Misleading flier, cases of ticket shyness, images of Schaefer mark election week

September 17, 1990|By Dennis O'Brien and John W. Frece of The Sun's metropolitan staff contributed to these notes.

A piece of campaign literature distributed Tuesday in Dundalk may help explain why House Majority Leader John S. Arnick was in such a dogfight to get re-elected in Baltimore County's 7th District.

A flier circulated by volunteers for County Council candidate Jacob Mohorovic and paid for by a political action committee called The People's Choice listed endorsements for Mr. Arnick and one of the other two House of Delegate candidates, Joseph VTC J. Minnick, who was edged out of the running Tuesday by only a few votes.

But the flier encouraged voters to cast a ballot for Mr. Arnick by pulling Lever 5B -- the lever set up to cast a vote for Louis DePazzo, the other incumbent Democrat who spent much of the campaign feuding with Mr. Arnick.

John E. Galeano, treasurer of The People's Choice, declined to comment on the mistake.

*Candidates who win the primary often join with fellow candidates of the same party on a ticket, putting aside past differences so they can face the opposition together in the general election.

But in Baltimore County, three winners in the Democratic primary have said they will run campaigns independent of Baltimore County Executive Dennis F. Rasmussen. A fourth Democratic candidate was on the fence yesterday.

Donald Mason, a Democratic nominee for County Council in the 7th District; Janice Piccinini, Democratic nominee for Senate in the 10th District; and County Councilwoman Barbara Bachur, D-4th, have all backed off from joining the executive's ticket.

Mr. Mason ran openly against Mr. Rasmussen in the primary. Ms. Piccinini's district is in Northern Baltimore County, where the anti-Rasmussen property tax protest movement is running strong. And Mrs. Bachur said she has too often disagreed with Mr. Rasmussen's policies over the past four years.

Vincent Gardina, who upset four-term incumbent Norman Lauenstein to win the Democratic nomination for County Council in the 5th District, was still undecided at the end of last week. He said he has yet to discuss the issue with Mr. Rasmussen.

"Like everybody else, I have to be careful because there's a lot of Republicans in my district, and there's a lot of anti-incumbent feeling out there," said Mr. Gardina.

Mr. Rasmussen said that he hopes to talk with all of the Democratic candidates but that he is confident of victory in November, whether or not he has all of them on his ticket.

*To make sure everyone understood the significance of the decision to hold Gov. William Donald Schaefer's primary night celebration in the Baltimore School for the Arts, the governor's aides told reporters that the ornate, balconied theater with the worn hardwood floors was officially named the "William Donald Schaefer Ballroom."

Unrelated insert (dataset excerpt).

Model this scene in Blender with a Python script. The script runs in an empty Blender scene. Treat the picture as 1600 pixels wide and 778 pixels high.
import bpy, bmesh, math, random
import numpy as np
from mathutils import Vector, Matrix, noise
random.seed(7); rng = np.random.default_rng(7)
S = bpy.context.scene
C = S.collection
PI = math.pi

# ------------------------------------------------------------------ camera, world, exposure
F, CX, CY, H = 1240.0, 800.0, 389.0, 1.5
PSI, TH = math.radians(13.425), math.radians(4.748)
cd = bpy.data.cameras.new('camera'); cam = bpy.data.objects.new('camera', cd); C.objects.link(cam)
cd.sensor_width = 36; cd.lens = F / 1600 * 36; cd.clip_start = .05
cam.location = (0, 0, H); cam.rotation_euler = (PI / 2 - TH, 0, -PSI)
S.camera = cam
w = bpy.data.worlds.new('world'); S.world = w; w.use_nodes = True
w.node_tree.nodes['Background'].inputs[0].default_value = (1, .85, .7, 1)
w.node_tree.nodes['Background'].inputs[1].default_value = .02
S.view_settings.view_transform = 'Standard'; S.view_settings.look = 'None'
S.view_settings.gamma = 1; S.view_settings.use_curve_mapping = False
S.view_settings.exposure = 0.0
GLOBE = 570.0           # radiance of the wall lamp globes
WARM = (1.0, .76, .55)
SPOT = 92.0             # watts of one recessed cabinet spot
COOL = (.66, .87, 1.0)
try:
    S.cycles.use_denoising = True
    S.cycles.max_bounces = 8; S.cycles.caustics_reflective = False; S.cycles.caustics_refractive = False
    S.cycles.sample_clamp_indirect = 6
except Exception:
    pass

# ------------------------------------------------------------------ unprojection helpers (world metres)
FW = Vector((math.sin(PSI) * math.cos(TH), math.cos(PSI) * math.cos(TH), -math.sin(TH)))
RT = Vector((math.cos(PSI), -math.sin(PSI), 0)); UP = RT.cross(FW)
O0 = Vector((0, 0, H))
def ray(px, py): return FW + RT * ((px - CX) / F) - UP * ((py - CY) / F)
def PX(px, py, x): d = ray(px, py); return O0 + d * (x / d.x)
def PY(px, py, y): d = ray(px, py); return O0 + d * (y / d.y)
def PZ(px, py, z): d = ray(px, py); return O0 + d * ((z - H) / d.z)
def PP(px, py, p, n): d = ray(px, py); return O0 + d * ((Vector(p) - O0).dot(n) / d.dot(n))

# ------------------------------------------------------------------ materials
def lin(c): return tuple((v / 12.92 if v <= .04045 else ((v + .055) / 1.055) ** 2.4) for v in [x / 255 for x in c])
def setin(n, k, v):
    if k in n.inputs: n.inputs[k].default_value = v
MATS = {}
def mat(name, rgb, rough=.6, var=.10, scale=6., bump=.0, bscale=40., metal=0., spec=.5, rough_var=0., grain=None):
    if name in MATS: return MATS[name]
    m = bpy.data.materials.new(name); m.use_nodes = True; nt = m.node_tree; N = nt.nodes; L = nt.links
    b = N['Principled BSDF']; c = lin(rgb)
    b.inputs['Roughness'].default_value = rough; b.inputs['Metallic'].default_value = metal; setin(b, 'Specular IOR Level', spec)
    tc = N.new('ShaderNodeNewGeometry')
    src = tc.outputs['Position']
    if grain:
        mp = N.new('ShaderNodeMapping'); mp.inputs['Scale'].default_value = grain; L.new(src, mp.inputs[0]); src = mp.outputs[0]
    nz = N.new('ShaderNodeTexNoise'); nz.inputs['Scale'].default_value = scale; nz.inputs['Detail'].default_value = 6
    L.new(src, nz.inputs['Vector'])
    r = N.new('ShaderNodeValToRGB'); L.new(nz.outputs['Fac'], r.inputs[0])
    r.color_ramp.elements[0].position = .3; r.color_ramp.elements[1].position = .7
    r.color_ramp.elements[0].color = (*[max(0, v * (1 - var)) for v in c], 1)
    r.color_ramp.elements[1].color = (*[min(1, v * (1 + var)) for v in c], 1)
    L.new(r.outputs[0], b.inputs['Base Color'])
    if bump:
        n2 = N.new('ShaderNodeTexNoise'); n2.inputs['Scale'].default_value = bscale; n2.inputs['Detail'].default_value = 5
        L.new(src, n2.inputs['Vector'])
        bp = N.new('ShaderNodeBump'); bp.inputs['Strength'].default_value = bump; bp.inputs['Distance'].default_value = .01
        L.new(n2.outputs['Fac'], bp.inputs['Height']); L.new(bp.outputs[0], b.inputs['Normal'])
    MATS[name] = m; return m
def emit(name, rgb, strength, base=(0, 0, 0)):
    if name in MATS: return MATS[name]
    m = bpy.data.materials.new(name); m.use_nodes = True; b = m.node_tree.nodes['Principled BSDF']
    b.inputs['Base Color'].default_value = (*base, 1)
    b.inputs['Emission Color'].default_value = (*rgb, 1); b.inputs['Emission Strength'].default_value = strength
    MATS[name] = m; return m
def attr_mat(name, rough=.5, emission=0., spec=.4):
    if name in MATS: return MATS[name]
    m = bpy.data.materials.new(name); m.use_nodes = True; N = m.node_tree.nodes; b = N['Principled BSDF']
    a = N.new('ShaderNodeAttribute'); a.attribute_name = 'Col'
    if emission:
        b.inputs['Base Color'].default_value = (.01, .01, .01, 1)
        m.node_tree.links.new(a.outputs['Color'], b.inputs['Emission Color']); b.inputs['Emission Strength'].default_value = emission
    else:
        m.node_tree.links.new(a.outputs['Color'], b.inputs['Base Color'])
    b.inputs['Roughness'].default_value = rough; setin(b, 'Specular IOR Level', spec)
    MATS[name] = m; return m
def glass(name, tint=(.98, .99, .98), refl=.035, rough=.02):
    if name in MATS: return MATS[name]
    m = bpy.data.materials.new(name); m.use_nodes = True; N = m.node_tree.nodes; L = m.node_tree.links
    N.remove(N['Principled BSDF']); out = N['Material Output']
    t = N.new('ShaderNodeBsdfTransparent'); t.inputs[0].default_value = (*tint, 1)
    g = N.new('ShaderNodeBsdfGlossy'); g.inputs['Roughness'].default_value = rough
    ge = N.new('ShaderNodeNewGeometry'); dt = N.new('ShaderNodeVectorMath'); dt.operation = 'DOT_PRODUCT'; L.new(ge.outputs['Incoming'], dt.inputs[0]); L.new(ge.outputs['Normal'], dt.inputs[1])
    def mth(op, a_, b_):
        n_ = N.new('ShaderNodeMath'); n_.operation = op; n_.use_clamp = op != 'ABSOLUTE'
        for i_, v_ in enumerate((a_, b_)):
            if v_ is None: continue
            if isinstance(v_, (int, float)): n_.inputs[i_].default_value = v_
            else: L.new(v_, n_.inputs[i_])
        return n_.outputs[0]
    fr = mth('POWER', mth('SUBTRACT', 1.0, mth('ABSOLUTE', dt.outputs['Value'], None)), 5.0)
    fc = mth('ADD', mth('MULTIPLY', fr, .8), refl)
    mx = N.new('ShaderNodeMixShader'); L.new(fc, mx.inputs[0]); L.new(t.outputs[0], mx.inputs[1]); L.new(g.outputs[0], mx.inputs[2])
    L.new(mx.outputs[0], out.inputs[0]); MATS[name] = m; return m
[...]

Mr. Schaefer's Democratic opponent, gun advocate and Glen Burnie real estate agent Frederick M. Griisser Jr., held his election night party in simpler digs -- at the Timbuktu restaurant-tavern complex on Dorsey Road in Hanover.

*And, just in case someone attending Governor Schaefer's primary night celebration might have forgotten why they were there, the governor's campaign staff provided a plentiful supply of visual reminders.

On the walls, on the balconies, on the stage, on the microphone stand and on the doors were at least 55 poster-sized pictures of Mr. Schaefer, a determined look captured on the candidate's face.

By a generous though unofficial count of the governor's election night crowd, that meant there was one poster-sized portrait of the governor plastered somewhere on the building for every five or six people in attendance -- about 250 in all.

Even embarrassed aides to the governor quietly acknowledged that if Mr. Schaefer's Cabinet secretaries (almost all of whom were there), his staff and other administration officials suddenly left, about the only people who would have remained were reporters and television crews.